Group well-versed in poetry circles

After 25 years, HoCoPoLitSo still draws talent to area

December 07, 2000|By Lisa Respers | Lisa Respers,SUN STAFF

More than 25 years ago, a group of women sat around a kitchen table in Columbia trying to figure out how they could meet writers they admired. None of them envisioned the day when Nobel laureates and Pulitzer Prize winners would come to their programs and a National Book Award winner would sit on their board.

Since 1974, the Howard County Poetry and Literature Society has emerged as a powerhouse in regional literary circles. Better known as HoCoPoLitSo, the organization has brought dozens of high-profile authors and poets to the area while working to further the joys of literature.

FOR THE RECORD - An article in yesterday's Maryland section incorrectly identified the book for which poet Lucille Clifton was awarded a National Book Award last month. The book was "Blessing the Boats: New and Selected Poems 1998-2000." The Sun regrets the errors.

Stanley Kunitz, the nation's 95-year-old poet laureate, is a fan.

"It certainly is the most active community association in the world of poetry," Kunitz said in a telephone interview from his New York home. "Poetry is both local and regional and universal all at the same time. So much of poetry depends on someone who is interested in gathering together the poets and passing on that love of poetry, and that's what HoCoPoLitSo does."

It was a different Howard County when the organization formed. At least four of the 10 village centers had yet to be developed, and with its rolling hills and farms, there was more open land than housing.

Poet Lucille Clifton was just emerging locally in November 1974 when she and fellow poet Carolyn Kizer strolled into Wilde Lake Interfaith Center to discuss their lives as women writers.

"We started out with a coffee in the morning for the women, and then there was a reading at Wilde Lake High School," said Ellen Conroy Kennedy, one of the organization's "founding mothers" and current president. "I remember that Lucille read a poem to the students that had a four-letter word in it, and I wondered if we had ruined everything."
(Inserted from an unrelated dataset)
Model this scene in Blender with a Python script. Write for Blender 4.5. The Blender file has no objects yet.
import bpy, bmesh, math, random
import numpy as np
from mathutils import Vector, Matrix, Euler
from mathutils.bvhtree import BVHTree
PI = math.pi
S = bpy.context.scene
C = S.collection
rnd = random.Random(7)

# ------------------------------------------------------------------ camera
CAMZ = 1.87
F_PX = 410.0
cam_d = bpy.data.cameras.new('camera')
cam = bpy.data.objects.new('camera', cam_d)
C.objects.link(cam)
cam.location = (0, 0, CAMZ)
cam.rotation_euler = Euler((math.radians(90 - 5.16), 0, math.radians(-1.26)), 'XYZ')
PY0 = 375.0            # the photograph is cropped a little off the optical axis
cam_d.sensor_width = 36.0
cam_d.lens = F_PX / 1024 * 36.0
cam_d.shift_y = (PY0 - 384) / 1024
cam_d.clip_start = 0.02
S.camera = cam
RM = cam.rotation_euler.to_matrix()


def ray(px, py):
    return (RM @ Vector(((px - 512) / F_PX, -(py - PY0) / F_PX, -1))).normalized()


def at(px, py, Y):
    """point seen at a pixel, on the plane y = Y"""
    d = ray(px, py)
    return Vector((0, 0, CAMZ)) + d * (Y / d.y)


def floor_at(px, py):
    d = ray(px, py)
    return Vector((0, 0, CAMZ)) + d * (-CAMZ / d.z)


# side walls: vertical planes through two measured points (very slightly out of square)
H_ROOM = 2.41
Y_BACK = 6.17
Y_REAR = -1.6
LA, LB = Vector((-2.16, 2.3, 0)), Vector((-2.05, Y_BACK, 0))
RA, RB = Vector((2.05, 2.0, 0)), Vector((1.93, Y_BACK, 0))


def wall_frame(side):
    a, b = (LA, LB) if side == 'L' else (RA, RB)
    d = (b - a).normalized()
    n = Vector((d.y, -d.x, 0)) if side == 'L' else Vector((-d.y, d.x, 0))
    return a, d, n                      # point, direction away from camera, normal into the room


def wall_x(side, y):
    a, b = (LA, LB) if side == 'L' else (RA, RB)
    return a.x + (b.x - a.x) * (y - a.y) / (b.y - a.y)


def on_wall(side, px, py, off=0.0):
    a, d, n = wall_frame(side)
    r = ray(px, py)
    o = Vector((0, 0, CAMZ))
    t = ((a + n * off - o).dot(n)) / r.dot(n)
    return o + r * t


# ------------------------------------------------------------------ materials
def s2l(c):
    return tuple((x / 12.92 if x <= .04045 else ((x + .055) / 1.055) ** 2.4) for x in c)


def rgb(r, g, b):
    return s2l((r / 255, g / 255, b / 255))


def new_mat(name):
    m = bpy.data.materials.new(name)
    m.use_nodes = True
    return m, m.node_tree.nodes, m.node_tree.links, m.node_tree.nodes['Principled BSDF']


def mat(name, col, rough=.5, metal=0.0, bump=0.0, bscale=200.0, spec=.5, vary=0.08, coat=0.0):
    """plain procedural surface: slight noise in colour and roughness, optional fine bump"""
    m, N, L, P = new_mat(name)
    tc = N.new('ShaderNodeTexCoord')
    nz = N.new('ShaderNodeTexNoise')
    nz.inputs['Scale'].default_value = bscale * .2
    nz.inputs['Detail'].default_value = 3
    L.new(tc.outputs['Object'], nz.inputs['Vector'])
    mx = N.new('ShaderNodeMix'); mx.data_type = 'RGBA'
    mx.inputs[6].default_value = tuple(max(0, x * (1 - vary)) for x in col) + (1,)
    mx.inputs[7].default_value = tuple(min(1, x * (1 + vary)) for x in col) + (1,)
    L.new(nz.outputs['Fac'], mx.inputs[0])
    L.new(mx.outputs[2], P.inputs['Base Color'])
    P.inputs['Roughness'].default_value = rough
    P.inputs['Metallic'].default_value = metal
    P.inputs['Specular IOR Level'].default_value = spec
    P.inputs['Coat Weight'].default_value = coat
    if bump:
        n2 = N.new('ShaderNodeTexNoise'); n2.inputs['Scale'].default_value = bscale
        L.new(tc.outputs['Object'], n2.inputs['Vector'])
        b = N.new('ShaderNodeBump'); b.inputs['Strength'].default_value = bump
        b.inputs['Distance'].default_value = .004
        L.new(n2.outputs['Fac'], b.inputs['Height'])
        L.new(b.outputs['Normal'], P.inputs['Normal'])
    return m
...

Far from alienating people, HoCoPo- LitSo was off and running. Years later, in 1985, Kizer was awarded a Pulitzer Prize for her collection "Yin: New Poems," and last month Clifton - who serves on HoCoPoLitSo's board of directors - won the National Book Award for poetry for her latest book, "The Terrible Stories."

The two join a host of participating writers who have gone on to win Pulitzers, Nobel Prizes and other awards. The list of guests throughout the years reads like an all-star team of literary success: Saul Bellow, Rita Dove, Gwendolyn Brooks, Kunitz, Taylor Branch, Amiri Baraka, Derek Walcott, Isaac Bashevis Singer.

"We have had some of the most talented people read for us," Kennedy said. "Just wonderful writers."

That was the idea in 1974 when Kennedy sat with friends Jean Moon and Prudence Barry in Moon's kitchen in Columbia brainstorming on how they could attract writers to come to an area that was, at the time, hardly viewed as a literary hub.

"It formed out of a desire to bring writers to Howard County so we could meet them and talk to them," said Moon, whose husband is credited with jokingly giving the organization its nickname early on. "Because it was a passion of ours, we were evangelical in our efforts and our desire to share that with other people."

That first day with Kizer and Clifton reached only a few people, but it was enough to get Kunitz and Rod Jellema to town April 8, 1975, to discuss contemporary poetry with high school students. Kunitz, who was a consultant on poetry for the Library of Congress, became a friend of Kennedy and her husband, Padraic M. Kennedy, a former president of the Columbia Association.

Over the years, the organization has generated positive buzz in the publishing world as writers began sharing among themselves the welcome reception they received in Columbia.

Edward Hirsch, author of "How to Read a Poem and Fall in Love With Poetry," said he had heard nothing but good things about the group by the time he arrived to participate in last summer's event "A Day of Poetry: In Love With Words," sponsored by HoCoPoLitSo at the Columbia Festival of the Arts.

"I thought that the group was really exceptional," Hirsch said. "I found that what was remarkable was that the whole community came together around poetry."

Many say Kennedy deserves much of the credit for the organization's continued success. Running HoCoPoLitSo out of her Columbia basement crammed with books and pictures of authors, Kennedy has helped obtain grants to keep the group going and has developed relationships with writers across the country.

"Ellen Kennedy has worked tirelessly," said Roland Flint, Maryland's most recent poet laureate. "They are doing pretty much the same things they have always done, but they have been able to attract some really big names."

In addition to the readings at schools, the group has an annual Irish Evening, which celebrates Irish literature and music, and "The Writing Life," a cable television series picked up by the University of Maryland, in which writers interview other writers.

David H. Barrett, chairman of HoCoPoLitSo's board of directors, said the group has worked to bring a diverse group to Howard County.